In wealthy societies, people can become addicted to short-term pleasure. They always want more. They don’t understand long-term contentment, which requires a sense of self-limitation, of feeling one has enough.
For instance, Helliwell has learned from psychologist colleagues that over-eating in affluent societies is hardly a celebration of good fortune. More often, it signals depression.
“Over-eating is one way to act out one’s unhappiness. And, when it creates obesity, it just adds to unhappiness.”
Friends and relationships
When it comes to the happiness that flows from relationships, Helliwell finds friends on his beloved Hornby Island and among his fellow scullers at Vancouver’s Spanish Banks.
“The social aspect is very important. It creates a sense of family.”
There is also his community of scholars, thinkers and activists — and his family, including his good-natured wife, Millie, plus two sons, two daughters and five grandchildren. Alas, his well-known brother, David, who won a silver medal in rowing in the 1956 Summer Olympics, died almost two decades ago.
Even though it took Helliwell a while in his economics career to study well-being, it’s fair to suggest his interest in happiness grew out of his Rhodes Scholar studies at Oxford University, where he dived into the writings of the Greek philosopher Aristotle.
“I consider myself Aristotle’s research assistant.”
He has conducted laboratory experiments testing Aristotle’s idea about the source of happiness, which the philosopher argued could derive from living a virtuous life, following the Golden Mean.
“Aristotle was saying happiness isn’t all about doing the right thing. Nor about eating good food. It’s a combination.”
Happiness is, in part, a skill — one that people can develop, Helliwell says.
“And having a purpose in life is a part of Aristotle’s story. One can find happiness in doing something for others.”
Helliwell’s growing realization that happiness has to do with connection and altruism has led him to do many “silly things.” Like giving speeches around the world in which he leads audiences in kids’ songs such as “If you’re happy and you know it, clap your hands.”
He says he gets people clapping “to show the science: A shared experience increases happiness.
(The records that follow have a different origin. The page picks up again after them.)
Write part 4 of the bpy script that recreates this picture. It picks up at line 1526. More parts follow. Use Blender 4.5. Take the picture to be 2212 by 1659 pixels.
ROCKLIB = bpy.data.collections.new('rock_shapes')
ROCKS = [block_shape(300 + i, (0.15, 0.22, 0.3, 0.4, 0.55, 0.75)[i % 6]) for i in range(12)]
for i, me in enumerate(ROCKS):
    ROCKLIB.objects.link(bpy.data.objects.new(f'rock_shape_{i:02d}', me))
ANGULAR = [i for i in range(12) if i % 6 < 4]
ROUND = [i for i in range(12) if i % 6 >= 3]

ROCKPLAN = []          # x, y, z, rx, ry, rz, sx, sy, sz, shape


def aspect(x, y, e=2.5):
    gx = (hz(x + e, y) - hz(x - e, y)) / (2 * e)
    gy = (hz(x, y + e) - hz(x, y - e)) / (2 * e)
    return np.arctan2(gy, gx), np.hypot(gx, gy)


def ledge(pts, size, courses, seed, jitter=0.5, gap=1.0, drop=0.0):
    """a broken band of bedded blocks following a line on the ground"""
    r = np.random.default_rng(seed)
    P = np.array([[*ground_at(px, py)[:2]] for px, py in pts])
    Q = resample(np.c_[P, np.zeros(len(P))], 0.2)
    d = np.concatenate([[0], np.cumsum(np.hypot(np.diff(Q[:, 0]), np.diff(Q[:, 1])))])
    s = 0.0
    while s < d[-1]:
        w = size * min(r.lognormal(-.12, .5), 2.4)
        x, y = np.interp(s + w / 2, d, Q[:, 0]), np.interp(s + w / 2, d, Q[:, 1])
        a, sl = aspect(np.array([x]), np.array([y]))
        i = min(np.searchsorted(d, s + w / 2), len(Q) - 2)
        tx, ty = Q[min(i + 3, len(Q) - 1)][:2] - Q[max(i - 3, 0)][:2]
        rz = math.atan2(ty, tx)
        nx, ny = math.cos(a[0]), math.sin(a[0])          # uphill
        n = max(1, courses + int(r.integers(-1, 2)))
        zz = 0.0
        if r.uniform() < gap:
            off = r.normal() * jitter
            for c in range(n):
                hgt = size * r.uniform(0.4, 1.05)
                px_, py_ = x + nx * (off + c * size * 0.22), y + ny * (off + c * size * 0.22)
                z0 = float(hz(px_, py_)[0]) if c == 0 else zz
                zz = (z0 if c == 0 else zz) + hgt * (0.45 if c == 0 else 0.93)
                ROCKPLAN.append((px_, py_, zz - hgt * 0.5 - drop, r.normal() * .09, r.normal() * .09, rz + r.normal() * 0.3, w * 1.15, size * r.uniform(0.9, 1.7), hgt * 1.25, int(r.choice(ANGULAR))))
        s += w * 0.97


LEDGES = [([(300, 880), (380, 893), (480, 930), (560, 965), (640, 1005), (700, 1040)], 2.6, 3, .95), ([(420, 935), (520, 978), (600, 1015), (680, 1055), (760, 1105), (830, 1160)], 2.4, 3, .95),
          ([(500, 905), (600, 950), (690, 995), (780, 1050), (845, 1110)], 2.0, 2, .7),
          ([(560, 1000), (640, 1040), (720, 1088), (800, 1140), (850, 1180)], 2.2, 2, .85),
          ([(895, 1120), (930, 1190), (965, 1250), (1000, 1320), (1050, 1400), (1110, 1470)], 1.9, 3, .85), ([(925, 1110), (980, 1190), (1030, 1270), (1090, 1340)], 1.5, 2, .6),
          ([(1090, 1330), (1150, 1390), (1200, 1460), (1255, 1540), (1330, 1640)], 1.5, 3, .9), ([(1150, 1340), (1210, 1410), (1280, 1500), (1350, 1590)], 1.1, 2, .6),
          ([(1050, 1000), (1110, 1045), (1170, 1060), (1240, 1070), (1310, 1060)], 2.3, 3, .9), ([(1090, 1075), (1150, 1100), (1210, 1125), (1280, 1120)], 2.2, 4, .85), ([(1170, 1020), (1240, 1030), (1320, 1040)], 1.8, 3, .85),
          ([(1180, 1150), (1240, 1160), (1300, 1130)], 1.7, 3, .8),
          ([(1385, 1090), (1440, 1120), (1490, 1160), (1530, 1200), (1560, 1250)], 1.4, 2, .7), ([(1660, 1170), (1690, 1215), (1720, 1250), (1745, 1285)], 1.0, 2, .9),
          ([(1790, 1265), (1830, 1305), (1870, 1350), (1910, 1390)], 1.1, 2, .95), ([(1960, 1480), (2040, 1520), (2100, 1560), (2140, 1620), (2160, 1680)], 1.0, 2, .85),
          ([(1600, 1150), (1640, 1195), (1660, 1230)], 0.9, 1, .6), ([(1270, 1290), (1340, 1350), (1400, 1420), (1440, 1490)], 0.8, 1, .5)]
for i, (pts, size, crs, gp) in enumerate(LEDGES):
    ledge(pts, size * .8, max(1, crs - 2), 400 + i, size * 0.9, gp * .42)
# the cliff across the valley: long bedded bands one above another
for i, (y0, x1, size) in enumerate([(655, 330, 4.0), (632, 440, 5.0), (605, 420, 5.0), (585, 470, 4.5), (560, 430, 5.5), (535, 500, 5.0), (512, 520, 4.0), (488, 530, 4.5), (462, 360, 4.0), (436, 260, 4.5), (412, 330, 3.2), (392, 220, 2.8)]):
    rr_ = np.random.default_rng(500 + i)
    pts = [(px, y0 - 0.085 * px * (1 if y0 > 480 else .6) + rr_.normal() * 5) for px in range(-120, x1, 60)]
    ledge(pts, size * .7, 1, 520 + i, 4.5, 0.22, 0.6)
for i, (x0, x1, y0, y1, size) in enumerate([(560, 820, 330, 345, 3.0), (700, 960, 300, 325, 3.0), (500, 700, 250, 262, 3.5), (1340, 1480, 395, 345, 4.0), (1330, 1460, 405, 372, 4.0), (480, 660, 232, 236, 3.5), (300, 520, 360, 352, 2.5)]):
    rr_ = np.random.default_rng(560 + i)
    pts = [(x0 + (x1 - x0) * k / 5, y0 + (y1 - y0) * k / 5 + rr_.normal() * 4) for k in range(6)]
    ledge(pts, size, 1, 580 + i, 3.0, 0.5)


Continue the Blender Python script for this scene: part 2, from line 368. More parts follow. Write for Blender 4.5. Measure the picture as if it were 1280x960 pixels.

And a lot of people say you can feel the tenor of the room change.”
Religion is also good for creating a sense of connection, he says.
Despite being a largely inactive Anglican, Helliwell says studies show religious people tend to be happier — and much of that has to do with their enhanced sense of community.
In addition, Helliwell joins the Dalai Lama, with whom he is friends, in emphasizing that religious institutions are excellent at teaching people to think about others.
“Everybody needs reminders,” he said. One study suggests people are less likely to cheat and more likely to be generous when indirectly reminded of the Ten Commandments.
Some version of the “Golden Rule” — treat others the way you’d like to be treated — runs through every major religion. Such reaching out, he says, leads to the so-called “caregiver effect.”
It makes people happy.
Marriage can bring joy
Even though Helliwell, as an academic, is adept at making abstract and statistical claims about the origins of happiness, he doesn’t want to lose touch with the state of being itself.
That’s why, along with friends and family, he is not shy about singing the praises of his wife, Millie.
“Marriage is a very important source of happiness.” Even though some separations seem necessary, he says most studies show a high correlation between divorce and unhappiness.
“Some people heal from divorce, but it is still a failed relationship. Most of the happiness effect related to marriage has to do with having someone to share your life with.”
It’s why he doesn’t hesitate to call Millie a “beacon of light wherever she goes” — someone who takes a genuine interest in everyone she meets, lighting up their day.
In other words, as Helliwell likes to say, “I study happiness. And she lives it.”